═══ Supplied material
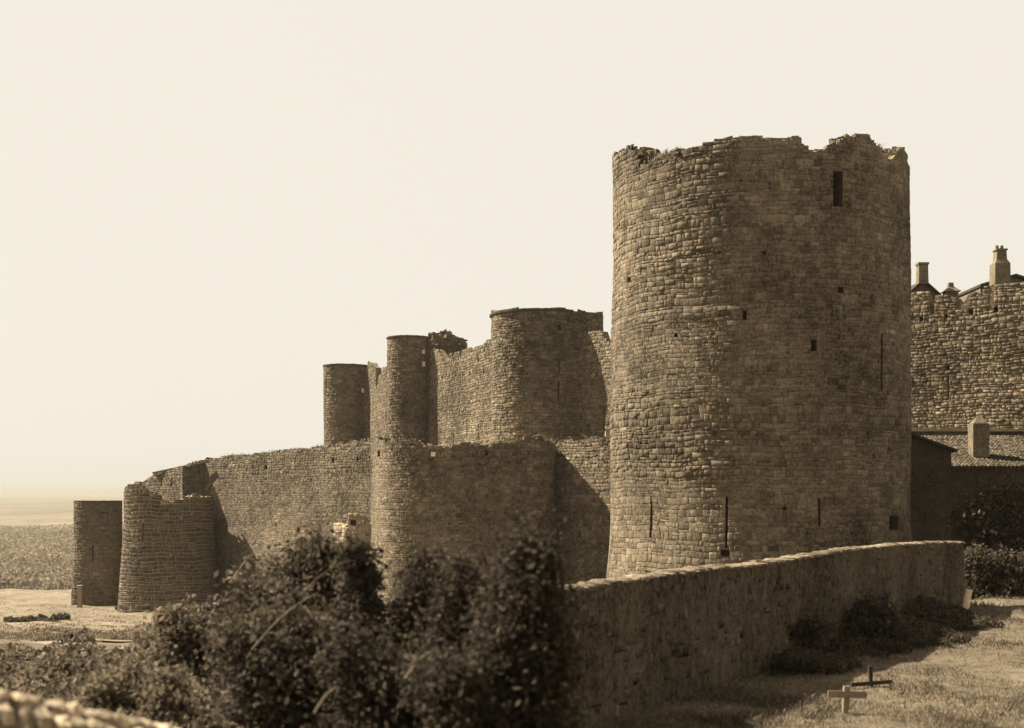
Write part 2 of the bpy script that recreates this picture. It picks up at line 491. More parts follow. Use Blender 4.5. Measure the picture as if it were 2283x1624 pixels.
# ------------------------------------------------------------------ 1. the great round tower
c1, R1 = tower_from_px(1366, 2028, 62.7)
t1 = empty('round_tower', (c1[0], c1[1], -4.2))
tag(t1, 'huge ruined round stone tower with a broken top, nearest and largest of the towers', 'tower')
P1 = [(1340, 365), (1366, 352), (1375, 342), (1395, 336), (1420, 343), (1427, 374), (1450, 367), (1480, 350), (1500, 339), (1540, 331), (1570, 320), (1600, 312), (1640, 304), (1680, 305), (1700, 309), (1740, 306), (1775, 306), (1785, 320), (1795, 326), (1803, 334), (1830, 338), (1845, 331), (1855, 320), (1875, 318), (1880, 307), (1890, 303), (1903, 308), (1935, 306), (1950, 322), (1962, 334), (1968, 358), (1990, 358), (2000, 340), (2015, 333), (2022, 350), (2028, 380), (2050, 390)]
def flush1(u, z, x, y):
    py = HY - F * z / y
    px = CX + F * x / y
    m = 0.85 + 0.5 * np.sin(u * 0.7 + z * 0.5) * np.sin(z * 0.9 - u * 0.3)
    m = m * np.where((py > 720) & (py < 860), 0.30, 1.0)
    m = m * np.where((py > 860) & (py < 1060), 1.25, 1.0)
    m = m * np.where((py > 1060), 0.4, 1.0) * np.where(px > 1640, .6, 1.0)
    return np.clip(m, 0.12, 1.6)
bat1 = lambda z: np.clip((-0.6 - z) / 3.2, 0, 1) ** 1.6 * 0.28 + np.clip((8.2 - z) * 8, 0, 1) * 0.07
ops1 = [('window_opening', 1858, 1880, 382, 462, 1.3),
        ('putlog_hole', 1656, 1665, 694, 714, .6), ('putlog_hole', 1806, 1819, 758, 784, .6),
        ('putlog_hole', 1868, 1880, 640, 654, .35), ('putlog_hole', 1600, 1607, 560, 568, .3),
        ('putlog_hole', 1506, 1514, 745, 754, .3), ('putlog_hole', 1400, 1407, 618, 630, .3),
        ('putlog_hole', 1745, 1752, 1130, 1138, .3), ('putlog_hole', 1700, 1708, 560, 568, .3),
        ('arrow_slit', 1960.5, 1965.5, 745, 872, .7), ('arrow_slit', 1619, 1624, 1108, 1222, .7),
        ('arrow_slit', 1823, 1827.5, 1112, 1172, .7), ('arrow_slit', 1451.5, 1455.5, 1118, 1202, .7),
        ('putlog_hole', 1978, 1998, 1150, 1182, .6), ('putlog_hole', 1610, 1628, 1226, 1240, .4)]
masonry(t1, Curve(arc(c1, R1), step=0.25), -7, prof(P1, 0.20, 3, yfront=c1[1] + 2.6), sw=0.36, sh=0.225, relief=0.024, joint=0.007, batter=bat1,
        openings=ops1, T=1.5, rubble=900, seed=11, vis=(1366, 2034, 300, 1290), missing=0.014, flush=flush1, tonevar=0.17)
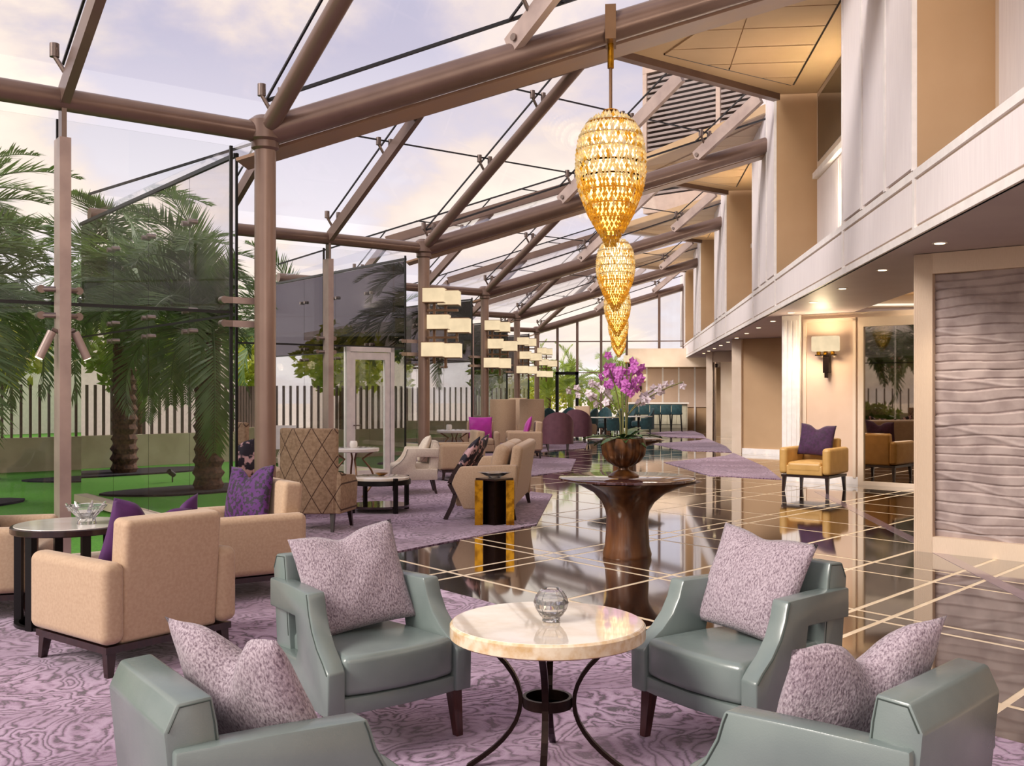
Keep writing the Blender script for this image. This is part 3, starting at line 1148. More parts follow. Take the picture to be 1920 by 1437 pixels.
# ---- far end: glazed end wall, bulkhead, panelled bar wall
YE = 40.55
o = thing('wall_end', 'glazed end wall with slim bronze mullions and garden palms behind', 'wall', kind='structure')
xs = [-3.35, -2.54, -1.75, -0.8, 0.21, 1.49, 2.45]
top = lambda x: 3.95 + 0.298 * (x + 3.35)
for a, b in zip(xs[:-1], xs[1:]):
    for (za, zb) in ((0.05, 2.25), (2.27, 3.5), (3.52, None)):
        if zb is None:
            g = G().slab([(a + 0.03, YE, za), (b - 0.03, YE, za), (b - 0.03, YE, top(b) - 0.1), (a + 0.03, YE, top(a) - 0.1)], 0.012)
            obj('pane', g, glass, o)
        elif not (a > 0.0 and zb < 2.5):
            obj('pane', G().box(a + 0.03, b - 0.03, YE, YE + 0.012, za, zb), glass, o)
for x in xs[1:]:
    obj('mullion', G().box(x - 0.05, x + 0.05, YE - 0.1, YE + 0.06, 0.0, top(x)), steel, o)
for z in (2.26, 3.51):
    obj('transom', G().box(-3.3, 2.45, YE - 0.02, YE + 0.03, z - 0.02, z + 0.02), steel, o)
g = G().box(-2.62, -2.5, YE - 0.14, YE + 0.08, 0, 2.3).box(-1.82, -1.70, YE - 0.14, YE + 0.08, 0, 2.3).box(-2.62, -1.7, YE - 0.14, YE + 0.08, 2.18, 2.3)
obj('door_frame', g, black_m, o)
o = thing('wall_bar', 'beige panelled wall and bulkhead behind the bar at the far end', 'wall', kind='structure')
obj('wall_core', G().box(0.25, 6.0, 40.1, 40.3, 0, 2.45), tan_paint, o)
obj('bulkhead', G().box(0.25, 6.0, 38.9, 40.35, 2.45, 3.15), cream_paint, o)
for i in range(5):
    x = 0.4 + i * 0.62
    obj('wall_panel', G().box(x, x + 0.56, 40.07, 40.1, 0.9, 2.4), pink_paint, o)
    obj('stile', G().box(x + 0.56, x + 0.62, 40.06, 40.1, 0.0, 2.45), rail_paint, o)

# ================================================================== FURNITURE
def leg_g(x, y, h, t0, t1, dx=0.0, dy=0.0):
    """square tapered leg from (x,y,h) down to the floor, splayed by dx,dy"""
    g = G()
    vs = []
    for (cx, cy, z, t) in ((x + dx, y + dy, 0.0, t1), (x, y, h, t0)):
        for a, b in ((-1, -1), (1, -1), (1, 1), (-1, 1)):
            vs.append((cx + a * t / 2, cy + b * t / 2, z))
    return g.add(vs, [(3, 2, 1, 0), (4, 5, 6, 7), (0, 1, 5, 4), (1, 2, 6, 5), (2, 3, 7, 6), (3, 0, 4, 7)])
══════
▶ Task objective: Quote the listing above in full, except for the pictures.

▶ Written solution:
Write part 2 of the bpy script that recreates this picture. It picks up at line 491. More parts follow. Use Blender 4.5. Measure the picture as if it were 2283x1624 pixels.
# ------------------------------------------------------------------ 1. the great round tower
c1, R1 = tower_from_px(1366, 2028, 62.7)
t1 = empty('round_tower', (c1[0], c1[1], -4.2))
tag(t1, 'huge ruined round stone tower with a broken top, nearest and largest of the towers', 'tower')
P1 = [(1340, 365), (1366, 352), (1375, 342), (1395, 336), (1420, 343), (1427, 374), (1450, 367), (1480, 350), (1500, 339), (1540, 331), (1570, 320), (1600, 312), (1640, 304), (1680, 305), (1700, 309), (1740, 306), (1775, 306), (1785, 320), (1795, 326), (1803, 334), (1830, 338), (1845, 331), (1855, 320), (1875, 318), (1880, 307), (1890, 303), (1903, 308), (1935, 306), (1950, 322), (1962, 334), (1968, 358), (1990, 358), (2000, 340), (2015, 333), (2022, 350), (2028, 380), (2050, 390)]
def flush1(u, z, x, y):
    py = HY - F * z / y
    px = CX + F * x / y
    m = 0.85 + 0.5 * np.sin(u * 0.7 + z * 0.5) * np.sin(z * 0.9 - u * 0.3)
    m = m * np.where((py > 720) & (py < 860), 0.30, 1.0)
    m = m * np.where((py > 860) & (py < 1060), 1.25, 1.0)
    m = m * np.where((py > 1060), 0.4, 1.0) * np.where(px > 1640, .6, 1.0)
    return np.clip(m, 0.12, 1.6)
bat1 = lambda z: np.clip((-0.6 - z) / 3.2, 0, 1) ** 1.6 * 0.28 + np.clip((8.2 - z) * 8, 0, 1) * 0.07
ops1 = [('window_opening', 1858, 1880, 382, 462, 1.3),
        ('putlog_hole', 1656, 1665, 694, 714, .6), ('putlog_hole', 1806, 1819, 758, 784, .6),
        ('putlog_hole', 1868, 1880, 640, 654, .35), ('putlog_hole', 1600, 1607, 560, 568, .3),
        ('putlog_hole', 1506, 1514, 745, 754, .3), ('putlog_hole', 1400, 1407, 618, 630, .3),
        ('putlog_hole', 1745, 1752, 1130, 1138, .3), ('putlog_hole', 1700, 1708, 560, 568, .3),
        ('arrow_slit', 1960.5, 1965.5, 745, 872, .7), ('arrow_slit', 1619, 1624, 1108, 1222, .7),
        ('arrow_slit', 1823, 1827.5, 1112, 1172, .7), ('arrow_slit', 1451.5, 1455.5, 1118, 1202, .7),
        ('putlog_hole', 1978, 1998, 1150, 1182, .6), ('putlog_hole', 1610, 1628, 1226, 1240, .4)]
masonry(t1, Curve(arc(c1, R1), step=0.25), -7, prof(P1, 0.20, 3, yfront=c1[1] + 2.6), sw=0.36, sh=0.225, relief=0.024, joint=0.007, batter=bat1,
        openings=ops1, T=1.5, rubble=900, seed=11, vis=(1366, 2034, 300, 1290), missing=0.014, flush=flush1, tonevar=0.17)
Keep writing the Blender script for this image. This is part 3, starting at line 1148. More parts follow. Take the picture to be 1920 by 1437 pixels.
# ---- far end: glazed end wall, bulkhead, panelled bar wall
YE = 40.55
o = thing('wall_end', 'glazed end wall with slim bronze mullions and garden palms behind', 'wall', kind='structure')
xs = [-3.35, -2.54, -1.75, -0.8, 0.21, 1.49, 2.45]
top = lambda x: 3.95 + 0.298 * (x + 3.35)
for a, b in zip(xs[:-1], xs[1:]):
    for (za, zb) in ((0.05, 2.25), (2.27, 3.5), (3.52, None)):
        if zb is None:
            g = G().slab([(a + 0.03, YE, za), (b - 0.03, YE, za), (b - 0.03, YE, top(b) - 0.1), (a + 0.03, YE, top(a) - 0.1)], 0.012)
            obj('pane', g, glass, o)
        elif not (a > 0.0 and zb < 2.5):
            obj('pane', G().box(a + 0.03, b - 0.03, YE, YE + 0.012, za, zb), glass, o)
for x in xs[1:]:
    obj('mullion', G().box(x - 0.05, x + 0.05, YE - 0.1, YE + 0.06, 0.0, top(x)), steel, o)
for z in (2.26, 3.51):
    obj('transom', G().box(-3.3, 2.45, YE - 0.02, YE + 0.03, z - 0.02, z + 0.02), steel, o)
g = G().box(-2.62, -2.5, YE - 0.14, YE + 0.08, 0, 2.3).box(-1.82, -1.70, YE - 0.14, YE + 0.08, 0, 2.3).box(-2.62, -1.7, YE - 0.14, YE + 0.08, 2.18, 2.3)
obj('door_frame', g, black_m, o)
o = thing('wall_bar', 'beige panelled wall and bulkhead behind the bar at the far end', 'wall', kind='structure')
obj('wall_core', G().box(0.25, 6.0, 40.1, 40.3, 0, 2.45), tan_paint, o)
obj('bulkhead', G().box(0.25, 6.0, 38.9, 40.35, 2.45, 3.15), cream_paint, o)
for i in range(5):
    x = 0.4 + i * 0.62
    obj('wall_panel', G().box(x, x + 0.56, 40.07, 40.1, 0.9, 2.4), pink_paint, o)
    obj('stile', G().box(x + 0.56, x + 0.62, 40.06, 40.1, 0.0, 2.45), rail_paint, o)

# ================================================================== FURNITURE
def leg_g(x, y, h, t0, t1, dx=0.0, dy=0.0):
    """square tapered leg from (x,y,h) down to the floor, splayed by dx,dy"""
    g = G()
    vs = []
    for (cx, cy, z, t) in ((x + dx, y + dy, 0.0, t1), (x, y, h, t0)):
        for a, b in ((-1, -1), (1, -1), (1, 1), (-1, 1)):
            vs.append((cx + a * t / 2, cy + b * t / 2, z))
    return g.add(vs, [(3, 2, 1, 0), (4, 5, 6, 7), (0, 1, 5, 4), (1, 2, 6, 5), (2, 3, 7, 6), (3, 0, 4, 7)])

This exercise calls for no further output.